Ultimately, the role that government plays in life comes down to one's understanding of the ultimate source of law and human rights. Is law and human rights only from government or is there a higher, more transcendent source of right and wrong on basic issues?
This issue is crucial, especially in the age of big, pervasive government. A Canadian court in Quebec just issued a judicial decision stating that parents do not have ultimate authority over the moral and religious education of their children - that is the exclusive right of the government! Thus, even children educated in private Christian schools must be taught the government's mandated moral and religious education and nothing else!
This is exactly what many liberal educators and liberal politicians would like to see here in the United States (as quoted in the book, What's So Great About Christianity?). If they can control dogma and the education of children, they can absolutely dominate the hearts and minds of people. Of course, this is no different than any totalitarian government, whether it is communist, facist, Islamic or simply evil.
Our Amerian liberties are supposed to guard us against such excesses of government, but such liberties are only as strong as the judges who interpret them. Thus, the advent of judges who no longer feel bound by the intentions of the framers of our Constitution and our government is a threat to the foundation of our nation and the liberties that we have long enjoyed. Without a sense of transcendent right and wrong, human rights become products of government edict that can be given or taken away, rather than immutable rights.
The signers of the Declaration of Independence recognized that in order to justify revolt against government, they had a right to appeal to a higher authority: "we recognize these truths to be self-evident (i.e., obvious to everyone), that all men (mankind generally) are created equal, that they are endowed by their Creator with certain unalienable Rights (rights not subject to the whims or authority of the government) . . . ."
The preface to the U.S. Constitution likewise states that a purpose of the Constitution is to "secure the Blessings of Liberty (i.e., not the government's beneficient grant of liberty)." The preface to the Bill of Rights emphasizes that a purpose of those rights is to prevent the "unconstitutional abuse of its powers" by the federal government.
We are unfortunately in an age where the clear rule of law set forth at the beginning of this nation and long protected by American courts is subject to the political agenda of our leaders and their judges. No longer can we be certain that the basic freedoms we have enjoyed (such as the freedom to educate our children as we choose, to worship as we choose, to advocate for causes that we choose, to criticize and hold accountable those in power) will continue. This requires vigilence. We cannot assume that those in power will do what is constitutional. When those in power can act to preserve their authority by violating consitutional rights, we can expect power to be abused.

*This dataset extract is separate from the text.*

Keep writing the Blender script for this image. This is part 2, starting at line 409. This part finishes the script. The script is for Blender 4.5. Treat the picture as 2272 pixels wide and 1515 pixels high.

In trial courts, when witnesses were sworn, they used to be required (there were exceptions for people of other religious persuasions) to place a hand on a Bible in order to swear by something higher than themselves to tell the truth. The thinking was that the Bible reminded people of a greater/ultimate accountability and of a greater/higher need to tell the truth. We have lost that custom and court oaths now are almost meaningless.
Similarly, our government and political leaders have lost any sense of a transcendent God and transcendent right and wrong. Instead, the mindset now is that right and wrong is only determined by government. This is a natural consequence of Darwinian thinking. This is the same mindset of any authoritarian government. In China, violation of any law, no matter how immoral the law or how violative of basic rights, is cause for severe punishment, because the government is the only source of law - there is no higher law, there is no such thing as basic human rights.
Without any understanding or appreciation of a higher law, there is NO BASIS for the United States to criticize human rights in any other nation, there is NO BASIS to criticize ethnic cleansing or any other monumental destruction of people and rights, because the only ultimate authority is the government itself. Thus, the United States government does not have any "right" to tell others how to live beyond its borders.
Inherently, for government anywhere to have ligitimacy, it must follow historic, commonly accepted human rights, including a basic understanding of the rights of families (including childrearing and education), rights of speech, press, voting, religion (including rights of conversion to other religious faiths), judical recourse, and the following of a rule of law that applies equally to those in power. Thankfully, the framers of our government clearly understood this. Hopefully, our present government and judicial officers will continue to understand this, unlike our Canadian neighbors who have lost their way.